Cinquièmement, le Canada affirme reconnaître le droit du peuple palestinien à l’autodétermination, aux droits humains et au respect du droit international. Mais en réalité, il conditionne cette autodétermination, en niant aux Palestiniens le choix de leurs représentants et de leurs moyens de défense. Parallèlement, Ottawa continue de commercer avec Israël, violant ses obligations légales de ne pas contribuer à des crimes internationaux. S’il voulait réellement défendre les droits humains, le gouvernement canadien suspendrait immédiatement ses accords avec Israël et appuierait un processus de décolonisation et de réparation.

6. Le veto sous l’étiquette de « terrorisme »

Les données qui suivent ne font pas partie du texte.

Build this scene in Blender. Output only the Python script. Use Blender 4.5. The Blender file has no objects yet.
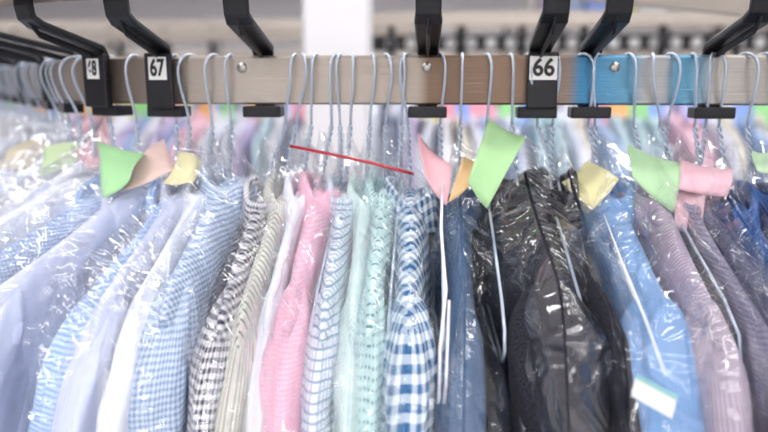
import bpy, math, random
import numpy as np
from mathutils import Vector, Matrix, Euler

random.seed(7)
RZ = 1.65           # rail centre height
D = 0.70            # camera distance to the rail
FPX = 700.0
sc = bpy.context.scene
col = sc.collection

# ------------------------------------------------------------------ camera
PITCH, YAW = math.radians(11.0), math.radians(3.6)
cam_d = bpy.data.cameras.new("camera")
cam = bpy.data.objects.new("camera", cam_d)
col.objects.link(cam)
cam.location = (0, -D, RZ)
cam.rotation_euler = Euler((math.pi/2-PITCH, 0, YAW), 'XYZ')
cam_d.sensor_width = 36
cam_d.lens = FPX/768*36
cam_d.clip_start = 0.02
cam_d.dof.use_dof = True
cam_d.dof.focus_distance = 0.60
cam_d.dof.aperture_fstop = 2.8
sc.camera = cam
RM = cam.rotation_euler.to_matrix()

def meas(px, py, y=0.0):
    """measured photo point -> place in the plane at depth y"""
    d = RM @ Vector(((px-384)/FPX, (216-py)/FPX, -1))
    t = (y+D)/d.y
    return Vector((0, -D, RZ)) + d*t

# ------------------------------------------------------------------ noise
def _h(i, j, k, seed):
    n = (i*374761393 + j*668265263 + k*1274126177 + seed*974634777) & 0xffffffff
    n = ((n ^ (n >> 13))*1103515245) & 0xffffffff
    n = n ^ (n >> 16)
    return (n & 0xffff)/65535.0
def vnoise(x, y, z, seed=0):
    x = np.asarray(x, float); y = np.asarray(y, float); z = np.asarray(z, float)
    x, y, z = np.broadcast_arrays(x, y, z)
    xi = np.floor(x).astype(np.int64); yi = np.floor(y).astype(np.int64); zi = np.floor(z).astype(np.int64)
    fx, fy, fz = x-xi, y-yi, z-zi
    fx = fx*fx*(3-2*fx); fy = fy*fy*(3-2*fy); fz = fz*fz*(3-2*fz)
    r = 0
    for dx in (0, 1):
        for dy in (0, 1):
            for dz in (0, 1):
                w = (fx if dx else 1-fx)*(fy if dy else 1-fy)*(fz if dz else 1-fz)
                r = r + w*_h(xi+dx, yi+dy, zi+dz, seed)
    return r*2-1
def ridge(x, y, z, seed=0):
    return 1-2*np.abs(vnoise(x, y, z, seed))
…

Enfin, Ottawa exige que tout futur gouvernement palestinien rejette le « terrorisme » et exclue le Hamas. Le problème réside dans l’usage opportuniste de ce terme. La Charte des Nations unies reconnaît le droit des peuples colonisés à lutter pour leur libération « par tous les moyens disponibles ». Comment les Palestiniens devraient-ils résister à des décennies d’occupation, d’expulsions et de massacres ? Avec des communiqués de presse ? L’exemple de Nelson Mandela est éclairant : pendant des décennies, il fut qualifié de « terroriste » par les États-Unis et leurs alliés, dont le Canada, avant de devenir l’icône mondiale de la liberté. Aujourd’hui, le même stigmate sert à délégitimer la résistance palestinienne.

Conclusion : une reconnaissance comme masque

Les six conditions imposées par le Canada ne sont pas un geste de solidarité envers le peuple palestinien. Elles constituent plutôt une feuille de route visant à perpétuer sa subordination et à préserver la complicité canadienne avec l’occupation israélienne. Sous les mots de « démocratie », de « droits humains » et de « paix », se cache une politique coloniale qui nie la souveraineté palestinienne.

Si le Canada veut vraiment la justice et la paix, il doit reconnaître immédiatement le génocide en cours, rompre toute complicité avec Israël et soutenir un processus de décolonisation intégrale, garantissant le retour des réfugiés et l’égalité des droits pour tous les habitants de la Palestine historique.

Manuel Tapial, membre de Palestine Vivra.